Often these are labeled “hardy mums,” which is a stretch. Chrysanthemums are perennials in Asia, and some older cultivars probably could make it through a Chicago winter with mulch. But the big yellow, orange and purple cannonballs we see in farm stands and garden centers have been bred more for color and numerous blooms than for winter hardiness.
That doesn’t stop me from taking a chance and planting a potted mum out in the garden when it stops blooming, because what do I have to lose? Might as well give it a shot on the way to the compost pile. One or two plants have surprised me by surviving, and, having been startled into early growth by the spring hot spell, tried to bloom months early this year.
I pinched them back, which makes mums branch more densely and delays their flowering. Sadly, they had been drought-killed by midsummer. Mums do need a steady water supply.
If I really want chrysanthemums in my fall garden, I should buy genuinely hardy cultivars, plant them in the spring like normal perennials and keep pinching them back until the Fourth of July if I want to delay their bloom until September. Then I’ll need to deadhead them to keep them flowering until they are killed by the first serious frost.
Chrysanthemums are one of the flowering crops that grow in a new 13-by-26-foot Hartley greenhouse on Ed and Sharon Hudon’s horse farm in Lexington, Kentucky. They also use the greenhouse to grow orchids and spring annuals that are lavished among the stables and pastures. The greenhouse enables them to have color all year. “We’ve got beautiful plants in there,” Ed says.

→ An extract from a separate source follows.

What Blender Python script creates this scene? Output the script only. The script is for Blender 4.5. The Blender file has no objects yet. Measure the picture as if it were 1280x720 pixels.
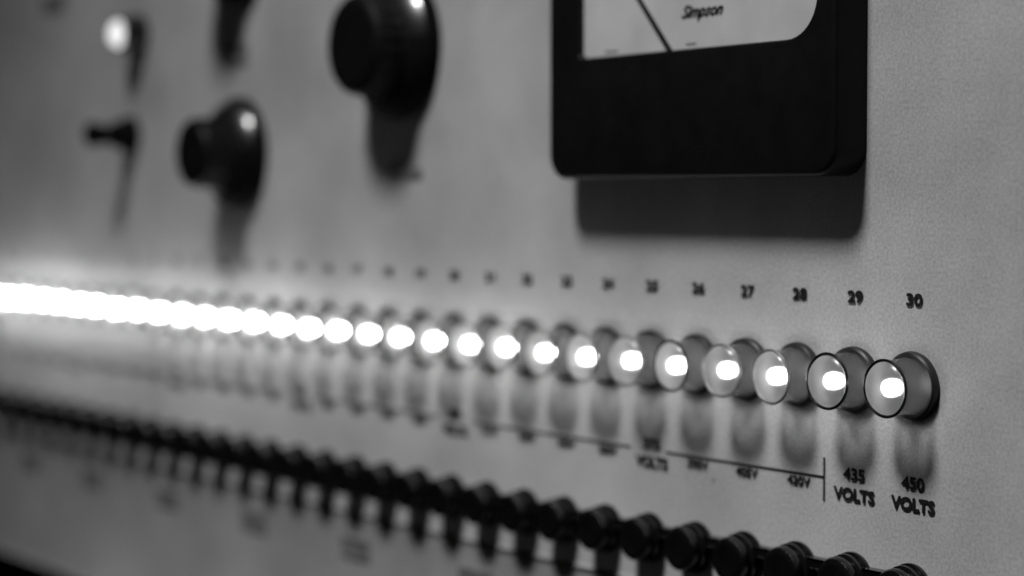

If you’re buying your mums, ignore the “hardy” on the label and think of them as annuals. Remember that the plants have been heavily juiced with fertilizer and growth regulators, and you will have to keep feeding and watering them. Turn up your nose at a plant already covered in fully-opened flowers; you want a plant that will do its blooming in your garden. Choose one that’s mostly still in bud, with just one or two barely opened flowers to confirm the color, and pinch off spent blooms to keep the color coming.